La gran defensa de la religión está en la mentira. La mentira es lo más vital que tiene el hombre. Con la mentira vive la religión, como viven las sociedades con sus sacerdotes y sus militares, tan inútiles, sin embargo, los unos con los otros. Esta gran Maia de la ficción sostienen todas las bambalinas de la vida, y cuando caen unas, levanta otras.
Si hubiese un disolvente para la mentira, ¡qué sorpresa no tendríamos los hombres!
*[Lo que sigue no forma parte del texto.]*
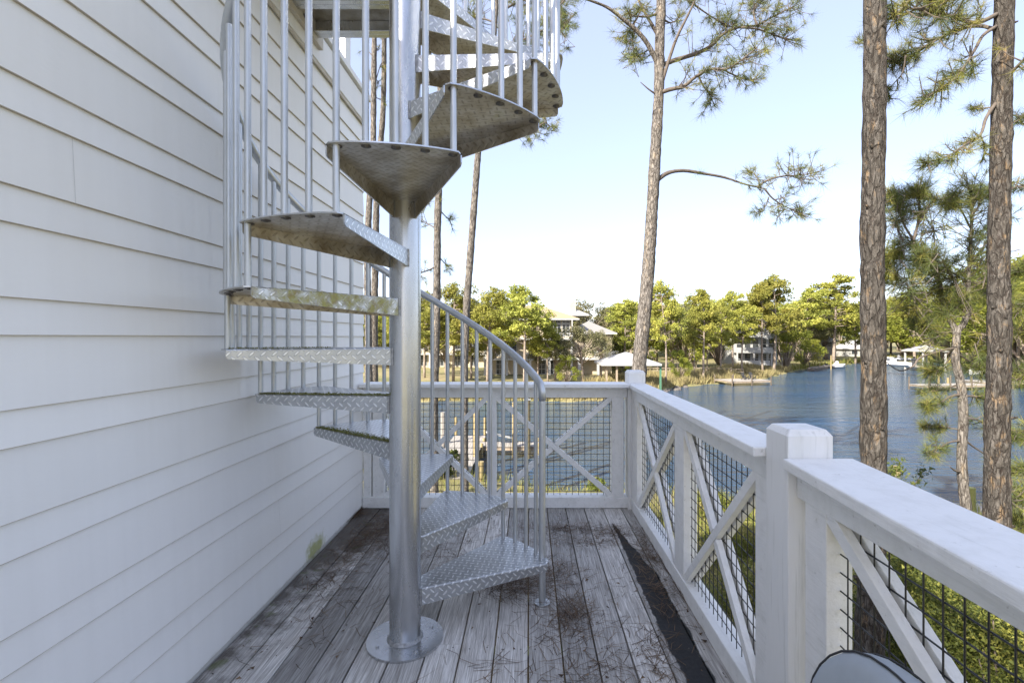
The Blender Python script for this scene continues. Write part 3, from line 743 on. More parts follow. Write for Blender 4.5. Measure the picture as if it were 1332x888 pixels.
def px_tree(name,label,trunk,d,w_px,branches,tuft_n,needle,nw,m=34,mat='bark',extra=(),group=None,wr=1.0,base_d=None,seed=1,dscatter=.5,twig=.32,stubs=0,tmul=1.0):
    """trunk [(px,py)], w_px widths in survey pixels; branches: list of (pts, w_px0, zdir, tufts count, spread)"""
    random.seed(seed); 
    base=P(trunk[-1][0],trunk[-1][1],d)
    T=[P(a,b,d) for a,b in trunk][::-1]
    radii=[w/2*d/F for w in w_px][::-1]
    g=hz(T[0].x,T[0].y); dirn=(T[0]-T[1]).normalized()
    if T[0].z>g: T.insert(0,Vector((T[0].x+dirn.x*.3,T[0].y,g-.15))); radii.insert(0,radii[0]*1.25)
    root=thing(name,label,'pine tree',tuple(T[0]),group)
    rough_trunk(T,radii,'trunk',M[mat],root)
    loc=-Vector(root.location)
    for q in range(stubs):        # broken branch stubs and knots
        i=random.randint(1,len(T)-3); t=random.random(); c=T[i].lerp(T[i+1],t); r=radii[i]*(1-t)+radii[i+1]*t; a=random.random()*6.28
        dv=Vector((math.cos(a),math.sin(a)*.6-.3,.25)).normalized(); L_=r*random.uniform(1.05,1.6)
        sm_=MB(); sm_.tube([c,c+dv*r*.9,c+dv*L_],[r*.34,r*.22,r*.09],7,0,True,.15); o=sm_.build('stub',M[mat],root,smooth='all'); o.location=loc
    TT=[];DD=[]
    tw=MB()
    for bi,(pts,w0,dz,nt,spread) in enumerate(branches):
        k=len(pts); q=[P(a,b,d+dz*(i/(k-1))) for i,(a,b) in enumerate(pts)]
        mb=MB(); r0=w0/2*d/F; sm=[];sr=[]
        for i in range(k-1):
            for j in range(4):
                t=j/4; p0=q[max(i-1,0)];p1=q[i];p2=q[i+1];p3=q[min(i+2,k-1)]
                sm.append(.5*((2*p1)+(-p0+p2)*t+(2*p0-5*p1+4*p2-p3)*t*t+(-p0+3*p1-3*p2+p3)*t**3))
                u=(i+t)/(k-1); sr.append(r0*(1-.75*u))
        sm.append(q[-1]); sr.append(r0*.25)
        mb.tube(sm,sr,8,0,True,.08); o=mb.build('branch',M['twig'] if w0<7 else M[mat],root,smooth='all'); o.location=loc
        # twigs
        for i in range(int(nt*tmul)):
            u=1-(random.random()**1.35)*(.62 if nt<40 else .8); u=max(0,min(.999,u)); f_=u*(len(sm)-1); a=int(f_); p0=sm[a].lerp(sm[min(a+1,len(sm)-1)],f_-a)
            tan=(sm[min(a+1,len(sm)-1)]-sm[max(a-1,0)]).normalized()
            rd=Vector((random.gauss(0,1),random.gauss(0,1)*dscatter*1.4,random.gauss(.15,.8))); dr=(tan*.7+rd.normalized()).normalized()
            L=random.uniform(.3,1.)*spread*1.5
            p1=p0+dr*L*.5+Vector((0,0,-.02)); p2=p0+dr*L+Vector((0,0,.06*L))
            tw.tube([p0,p1,p2],[.012*wr,.008*wr,.005*wr],5)
            TT.append(tuple(p2)); DD.append(tuple((p2-p1).normalized()))
            if random.random()<.6:
                p3=p1+Vector((random.gauss(0,1),random.gauss(0,.7),random.gauss(.3,.7))).normalized()*L*.45; tw.tube([p1,p3],[.006*wr,.004*wr],4)
                TT.append(tuple(p3)); DD.append(tuple((p3-p1).normalized()))
    for (cx,cy,rx,ry,nt) in extra:
        for i in range(nt):
            a=random.random()*6.28; r=math.sqrt(random.random()); dd=d+random.gauss(0,.6)
            p2=P(cx+rx*r*math.cos(a),cy+ry*r*math.sin(a),dd); dr=Vector((random.gauss(0,1),random.gauss(0,.6),random.gauss(.3,.7))).normalized()
            p1=p2-dr*twig; tw.tube([p1,p2],[.009*wr,.005*wr],5); TT.append(tuple(p2)); DD.append(tuple(dr))
            p0=P(cx,cy,d); tw.tube([p1,p1.lerp(p0,.4)+Vector((0,0,-.04)),p0],[.005*wr,.006*wr,.008*wr],5)
    if TT:
        T_=np.array(TT); D_=np.array(DD); n_=len(T_)
        V=tufts(T_,D_,rng.uniform(.8,1.15,n_)*needle,m,nw)
        tone=np.repeat(np.clip(rng.normal(.45,.22,n_),0,1),m)+rng.normal(0,.1,n_*m)
        o=tri_mesh('crown',V,np.clip(tone,0,1),M['needle'],root,tw,M['twig']); o.location=loc
    return root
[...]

Casi todos los que ahora vemos derechos, rígidos, con el pecho abombado, los veríamos fláccidos, caídos y tristes.
La mentira es mucho más excitante que la verdad, casi siempre más tónica y hasta más sana. Yo lo he comprendido tarde. Por utilitarismo, por practicismo, debíamos buscar la mentira, la arbitrariedad, la limitación. Y sin embargo, no la buscamos. ¿Tendremos, sin saber, algo de héroes?
La Política
Yo he sido siempre un liberal radical, individualista y anarquista. Primero, enemigo de la Iglesia; después, del Estado; mientras estos dos grandes poderes estén en lucha, partidario del Estado contra la Iglesia; el día que el Estado prepondere, enemigo del Estado.
En la Revolución Francesa hubiera sido de los internacionalistas de Anacarsis Clootz; en el período de las luchas del liberalismo, hubiera sido carbonario.
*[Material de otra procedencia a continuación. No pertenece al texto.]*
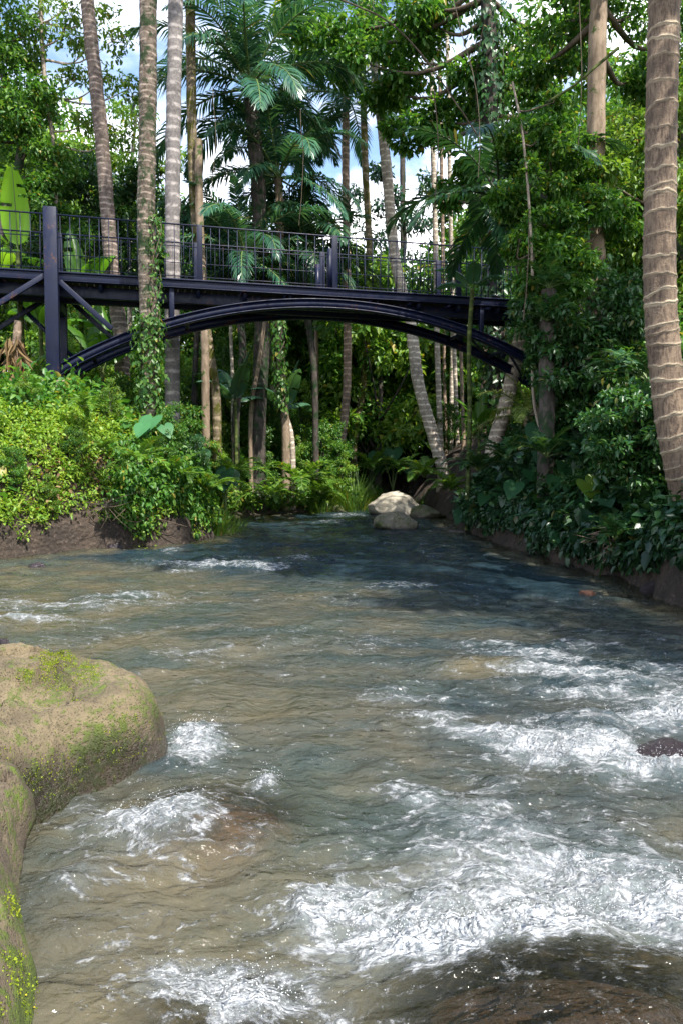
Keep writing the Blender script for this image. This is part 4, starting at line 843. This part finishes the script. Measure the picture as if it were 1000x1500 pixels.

Todo lo que tiene el liberalismo de destructor del pasado, me sugestiona; la lucha contra los prejuicios religiosos y nobiliarios, la expropiación de las comunidades, los impuestos contra la herencia, todo lo que sea pulverizar la sociedad pasada, me produce una gran alegría; en cambio, lo que el liberalismo tiene de constructor, el sufragio universal, la democaracia, el parlamentarismo, me parece ridículo y sin eficacia.
Aún hoy encuentro valor en el liberalismo en los sitios en donde tiene que ser agresivo; en los lugares en donde se le acepta como un hecho consumado, ni me interesa ni me entusiasma.
Lo que se necesita
Algunos románticos suponen que en la sociedad los únicos dignos directores del pueblo son: el militar, que defiende la tierra; el sacerdote, que aplaca las cóleras divinas e inculca la moral, y el poeta, que canta las glorias de la comunidad.
El hombre actual no quiere ya directores. Ha visto que porque un hombre lleve unos pantalones rojos o una sotana negra, o escriba frases en renglones cortos, no vale más que él, ni es más valiente que él, ni es más moral que él, ni más sentimental que él.
El hombre de hoy no quiere magos, ni hierofantes, ni misterios. El puede ser, cuando le conviene, cura, militar o guerrero. No necesita especialistas en valor, en moral o en sentimentalidad. Lo único que necesita son hombres sabios y hombres buenos.